> _What the task requires_: Repeat exactly the lines running from the line that contains "Reconstruct this image" to the line that contains "COL = SC.collection"; include both ends and add nothing.

> _Provided material_:
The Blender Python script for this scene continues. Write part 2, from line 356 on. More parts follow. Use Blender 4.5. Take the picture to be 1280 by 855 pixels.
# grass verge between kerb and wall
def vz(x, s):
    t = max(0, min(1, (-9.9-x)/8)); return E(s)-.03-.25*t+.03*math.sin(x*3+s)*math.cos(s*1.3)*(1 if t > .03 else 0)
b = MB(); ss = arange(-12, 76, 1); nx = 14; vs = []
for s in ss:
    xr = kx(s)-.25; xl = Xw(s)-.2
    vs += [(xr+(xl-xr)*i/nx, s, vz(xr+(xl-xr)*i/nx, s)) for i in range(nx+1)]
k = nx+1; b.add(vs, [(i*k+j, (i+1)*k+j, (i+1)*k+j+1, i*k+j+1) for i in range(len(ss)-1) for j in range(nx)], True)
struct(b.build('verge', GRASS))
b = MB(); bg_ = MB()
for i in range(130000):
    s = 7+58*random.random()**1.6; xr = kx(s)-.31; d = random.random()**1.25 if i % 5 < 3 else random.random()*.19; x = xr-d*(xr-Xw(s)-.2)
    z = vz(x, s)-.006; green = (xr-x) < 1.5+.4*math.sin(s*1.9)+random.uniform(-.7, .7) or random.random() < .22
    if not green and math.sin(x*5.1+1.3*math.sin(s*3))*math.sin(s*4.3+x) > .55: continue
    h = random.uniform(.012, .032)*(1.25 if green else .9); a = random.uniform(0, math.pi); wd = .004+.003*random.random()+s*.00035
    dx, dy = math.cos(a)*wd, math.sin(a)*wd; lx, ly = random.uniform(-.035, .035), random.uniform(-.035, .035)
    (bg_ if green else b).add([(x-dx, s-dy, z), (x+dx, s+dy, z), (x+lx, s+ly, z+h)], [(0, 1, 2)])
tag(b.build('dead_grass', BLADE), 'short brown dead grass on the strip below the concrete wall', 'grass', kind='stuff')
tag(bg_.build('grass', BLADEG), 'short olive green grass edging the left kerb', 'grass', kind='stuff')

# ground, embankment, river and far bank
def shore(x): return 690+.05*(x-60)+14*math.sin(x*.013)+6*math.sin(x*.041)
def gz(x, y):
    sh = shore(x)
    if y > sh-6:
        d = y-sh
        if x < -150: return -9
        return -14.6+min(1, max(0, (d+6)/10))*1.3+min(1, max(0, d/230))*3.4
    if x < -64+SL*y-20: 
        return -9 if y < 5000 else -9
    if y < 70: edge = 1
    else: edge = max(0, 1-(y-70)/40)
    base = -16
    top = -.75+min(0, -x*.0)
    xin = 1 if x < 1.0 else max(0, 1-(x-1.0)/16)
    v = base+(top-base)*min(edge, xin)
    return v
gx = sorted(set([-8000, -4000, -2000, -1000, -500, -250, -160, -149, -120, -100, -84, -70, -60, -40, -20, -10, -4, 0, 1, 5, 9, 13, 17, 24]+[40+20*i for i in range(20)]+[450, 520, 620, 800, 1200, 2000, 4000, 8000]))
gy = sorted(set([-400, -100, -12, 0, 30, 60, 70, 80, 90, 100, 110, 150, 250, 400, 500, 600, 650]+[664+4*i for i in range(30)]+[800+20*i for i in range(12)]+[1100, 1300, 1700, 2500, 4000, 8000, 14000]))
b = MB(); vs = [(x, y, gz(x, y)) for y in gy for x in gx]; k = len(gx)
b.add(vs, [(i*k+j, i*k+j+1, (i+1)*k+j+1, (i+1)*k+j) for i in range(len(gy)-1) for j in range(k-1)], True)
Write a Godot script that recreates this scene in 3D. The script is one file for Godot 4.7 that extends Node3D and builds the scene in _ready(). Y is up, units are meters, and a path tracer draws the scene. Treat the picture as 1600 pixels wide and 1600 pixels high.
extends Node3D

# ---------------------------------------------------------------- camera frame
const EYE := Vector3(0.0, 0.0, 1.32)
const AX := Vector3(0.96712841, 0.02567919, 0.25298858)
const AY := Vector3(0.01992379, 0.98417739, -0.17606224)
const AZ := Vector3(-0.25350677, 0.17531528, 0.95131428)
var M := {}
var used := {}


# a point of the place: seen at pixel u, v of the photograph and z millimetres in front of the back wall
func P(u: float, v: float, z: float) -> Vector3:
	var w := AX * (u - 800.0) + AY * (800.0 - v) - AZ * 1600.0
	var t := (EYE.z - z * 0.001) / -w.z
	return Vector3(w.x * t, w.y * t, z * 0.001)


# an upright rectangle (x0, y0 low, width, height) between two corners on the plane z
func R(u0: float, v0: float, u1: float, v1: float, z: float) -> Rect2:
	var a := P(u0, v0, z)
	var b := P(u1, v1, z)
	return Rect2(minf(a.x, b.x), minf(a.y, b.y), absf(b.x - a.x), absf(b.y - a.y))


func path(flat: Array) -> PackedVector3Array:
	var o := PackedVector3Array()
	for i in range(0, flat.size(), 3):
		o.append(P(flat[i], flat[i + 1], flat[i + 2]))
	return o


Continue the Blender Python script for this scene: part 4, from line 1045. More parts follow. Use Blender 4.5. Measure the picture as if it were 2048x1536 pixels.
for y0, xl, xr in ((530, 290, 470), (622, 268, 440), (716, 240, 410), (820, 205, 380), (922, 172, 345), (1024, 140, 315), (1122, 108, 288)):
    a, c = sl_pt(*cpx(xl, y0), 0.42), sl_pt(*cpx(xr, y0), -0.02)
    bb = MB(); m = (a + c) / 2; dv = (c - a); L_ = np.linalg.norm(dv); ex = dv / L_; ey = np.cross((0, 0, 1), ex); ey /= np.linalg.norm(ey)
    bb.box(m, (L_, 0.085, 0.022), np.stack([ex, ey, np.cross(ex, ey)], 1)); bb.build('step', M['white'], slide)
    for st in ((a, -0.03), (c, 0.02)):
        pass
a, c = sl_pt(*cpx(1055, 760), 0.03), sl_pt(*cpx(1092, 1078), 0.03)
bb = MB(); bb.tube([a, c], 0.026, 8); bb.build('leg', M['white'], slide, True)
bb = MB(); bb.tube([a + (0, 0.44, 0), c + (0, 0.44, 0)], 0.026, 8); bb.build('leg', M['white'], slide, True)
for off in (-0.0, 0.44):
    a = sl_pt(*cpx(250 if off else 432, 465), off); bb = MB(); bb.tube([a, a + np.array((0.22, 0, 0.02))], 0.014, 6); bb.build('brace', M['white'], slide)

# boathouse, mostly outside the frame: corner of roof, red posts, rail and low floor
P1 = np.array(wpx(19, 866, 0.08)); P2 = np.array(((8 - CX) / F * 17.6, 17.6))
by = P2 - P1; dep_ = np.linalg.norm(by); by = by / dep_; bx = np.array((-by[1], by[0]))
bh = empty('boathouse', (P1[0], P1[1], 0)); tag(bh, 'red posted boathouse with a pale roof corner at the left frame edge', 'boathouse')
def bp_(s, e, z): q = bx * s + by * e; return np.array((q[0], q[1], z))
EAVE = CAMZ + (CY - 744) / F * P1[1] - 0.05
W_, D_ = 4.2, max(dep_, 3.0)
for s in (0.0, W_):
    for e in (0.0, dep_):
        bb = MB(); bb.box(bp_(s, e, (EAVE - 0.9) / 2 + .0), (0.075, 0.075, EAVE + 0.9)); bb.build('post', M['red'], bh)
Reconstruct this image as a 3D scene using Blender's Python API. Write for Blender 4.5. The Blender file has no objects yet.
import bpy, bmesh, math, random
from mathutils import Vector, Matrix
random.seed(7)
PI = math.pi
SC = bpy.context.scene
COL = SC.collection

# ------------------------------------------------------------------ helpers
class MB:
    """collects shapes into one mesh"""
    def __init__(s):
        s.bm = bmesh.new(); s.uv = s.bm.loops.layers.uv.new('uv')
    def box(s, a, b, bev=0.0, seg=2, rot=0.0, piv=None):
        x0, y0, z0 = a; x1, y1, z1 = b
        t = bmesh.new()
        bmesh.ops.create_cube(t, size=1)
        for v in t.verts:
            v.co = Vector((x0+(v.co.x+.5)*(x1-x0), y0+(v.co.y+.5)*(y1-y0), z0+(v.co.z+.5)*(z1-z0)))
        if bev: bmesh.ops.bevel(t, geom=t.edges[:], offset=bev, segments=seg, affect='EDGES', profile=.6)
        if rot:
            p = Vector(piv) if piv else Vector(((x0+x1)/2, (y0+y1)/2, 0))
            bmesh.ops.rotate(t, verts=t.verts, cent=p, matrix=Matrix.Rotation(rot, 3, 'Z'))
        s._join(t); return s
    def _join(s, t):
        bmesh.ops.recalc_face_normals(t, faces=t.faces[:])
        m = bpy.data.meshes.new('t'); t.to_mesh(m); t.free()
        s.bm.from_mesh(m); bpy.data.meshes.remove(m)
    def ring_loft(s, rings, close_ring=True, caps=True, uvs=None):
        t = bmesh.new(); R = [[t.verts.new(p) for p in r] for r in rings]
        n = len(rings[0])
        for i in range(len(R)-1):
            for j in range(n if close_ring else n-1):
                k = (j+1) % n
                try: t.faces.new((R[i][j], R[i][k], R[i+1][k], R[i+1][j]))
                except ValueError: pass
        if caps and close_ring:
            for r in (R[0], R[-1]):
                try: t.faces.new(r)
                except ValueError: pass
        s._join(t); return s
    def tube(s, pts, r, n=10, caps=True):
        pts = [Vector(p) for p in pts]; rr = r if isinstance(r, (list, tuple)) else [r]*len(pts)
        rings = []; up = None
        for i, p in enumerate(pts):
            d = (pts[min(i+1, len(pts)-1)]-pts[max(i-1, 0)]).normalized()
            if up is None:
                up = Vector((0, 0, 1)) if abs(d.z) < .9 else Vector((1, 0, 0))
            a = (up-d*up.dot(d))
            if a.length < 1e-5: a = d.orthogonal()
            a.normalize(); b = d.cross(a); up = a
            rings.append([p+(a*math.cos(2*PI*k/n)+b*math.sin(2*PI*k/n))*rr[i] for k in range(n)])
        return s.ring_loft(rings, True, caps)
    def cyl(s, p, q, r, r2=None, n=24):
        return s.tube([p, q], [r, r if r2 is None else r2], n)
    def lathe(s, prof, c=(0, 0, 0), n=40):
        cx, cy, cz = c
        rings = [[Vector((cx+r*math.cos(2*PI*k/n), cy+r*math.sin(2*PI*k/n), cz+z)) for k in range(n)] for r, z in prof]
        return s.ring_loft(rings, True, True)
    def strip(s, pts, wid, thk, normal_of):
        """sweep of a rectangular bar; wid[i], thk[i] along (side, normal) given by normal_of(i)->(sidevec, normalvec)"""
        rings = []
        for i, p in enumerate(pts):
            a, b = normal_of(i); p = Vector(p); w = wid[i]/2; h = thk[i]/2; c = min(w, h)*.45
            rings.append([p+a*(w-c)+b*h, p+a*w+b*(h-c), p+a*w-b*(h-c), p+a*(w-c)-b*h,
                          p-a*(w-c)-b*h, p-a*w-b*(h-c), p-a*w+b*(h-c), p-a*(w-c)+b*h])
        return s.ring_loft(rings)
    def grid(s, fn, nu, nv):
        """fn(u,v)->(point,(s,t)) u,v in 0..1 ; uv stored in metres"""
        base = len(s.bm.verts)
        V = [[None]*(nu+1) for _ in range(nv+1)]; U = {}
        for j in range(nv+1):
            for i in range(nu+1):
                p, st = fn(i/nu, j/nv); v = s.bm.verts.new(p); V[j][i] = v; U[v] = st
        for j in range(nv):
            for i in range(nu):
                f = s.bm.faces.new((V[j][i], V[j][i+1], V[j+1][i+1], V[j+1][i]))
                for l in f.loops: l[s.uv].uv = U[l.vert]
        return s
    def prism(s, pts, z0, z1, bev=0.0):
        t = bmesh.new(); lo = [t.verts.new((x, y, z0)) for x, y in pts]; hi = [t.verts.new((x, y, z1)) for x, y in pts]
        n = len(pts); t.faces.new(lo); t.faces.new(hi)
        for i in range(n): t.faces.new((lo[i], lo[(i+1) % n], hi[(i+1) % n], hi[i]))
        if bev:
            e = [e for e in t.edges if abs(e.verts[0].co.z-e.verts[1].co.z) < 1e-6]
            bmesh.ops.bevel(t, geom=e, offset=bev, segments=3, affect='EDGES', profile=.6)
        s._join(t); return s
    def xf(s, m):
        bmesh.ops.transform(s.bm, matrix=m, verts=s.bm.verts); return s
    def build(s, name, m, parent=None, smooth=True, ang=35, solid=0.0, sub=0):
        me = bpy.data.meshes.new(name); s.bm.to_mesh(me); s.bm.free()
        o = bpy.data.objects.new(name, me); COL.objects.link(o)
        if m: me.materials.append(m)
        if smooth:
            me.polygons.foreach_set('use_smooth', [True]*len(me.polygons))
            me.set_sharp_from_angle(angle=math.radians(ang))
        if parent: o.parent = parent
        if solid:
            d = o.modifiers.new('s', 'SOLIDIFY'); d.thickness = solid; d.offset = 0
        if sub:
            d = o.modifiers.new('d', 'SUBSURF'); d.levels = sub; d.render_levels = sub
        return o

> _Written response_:
Reconstruct this image as a 3D scene using Blender's Python API. Write for Blender 4.5. The Blender file has no objects yet.
import bpy, bmesh, math, random
from mathutils import Vector, Matrix
random.seed(7)
PI = math.pi
SC = bpy.context.scene
COL = SC.collection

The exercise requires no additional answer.